Wednesday, October 17, 2007

Riding the Waves

Divorce. If I could define it, I would define it as a process that encompasses every emotion, requires health awareness and spiritual awakening and will only break apart a marriage, not a relationship.


As I ride each wave of emotion - the sorrow, the giddiness, the disappointment and the anger, I am keeping my eyes on the horizon. Looking up instead of down, hands clasped together in prayer instead of hanging at my sides and always smiling, despite the fear and anxiety, despite the hollowness of where he once stood, despite the remnants of his spirit and belongings in the vacancy of our home. Maybe it's hope that makes me do it, maybe I am just one of the lucky ones who can move on, maybe that's just how I feel at this moment. Tomorrow, I may be crippled on the floor of our bedroom, hugging my arms in despair. But then again, maybe not.


I'll never have all the answers I seek. I'll never be able to avoid those paths that lead me into the temptation to call him, rage against him, or beg him. But I am starting to notice the handsome men with ringless fingers and in time, the loneliness will fade to dust. In time, forgiveness for his betrayal will come and I will be better for it. Like I said, hope. The horizon. Hope on the horizon.

4 comments:

Kristen said...

how insightful and oddly uplifting. I liked your thoughts about the marriage breaking apart not the relationship. That is a good thing to realize so early on.

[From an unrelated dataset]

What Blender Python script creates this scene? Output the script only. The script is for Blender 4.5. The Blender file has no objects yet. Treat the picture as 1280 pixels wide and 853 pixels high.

umm, your writing is.... how do I say this... FREAKIN AMAZIN! What a beautiful style and flow. I had no idea. I'm so impressed!

K

smartin said...

Amazing Carrie, Really! You give me inspiration to seek out my dreams.

Anonymous said...

In such a difficult time, you find Beautiful Words. It shows your Beautiful Heart. Thanks for sharing yourself. It was wonderful meeting you last night. I do believe that people come into your life for a reason. Smile. Tarah

Candy said...

Wow, Carrie this seems to be a great wait to deal. My grandmother always told me to write things down when something was bothering me. The message did not have to make it to anyone, but writing it down is enough. The release of all the bottled up feelings is priceless. I am truly sorry you are going through this, but I know you will have a great life without him. You are truly a wonderful person, and never forget that even on your worst days. For every 1 bad thing "he who must not be named" has to say you have hundreds of positive things said about you as well. (Did you get teh Harry Potter reference??)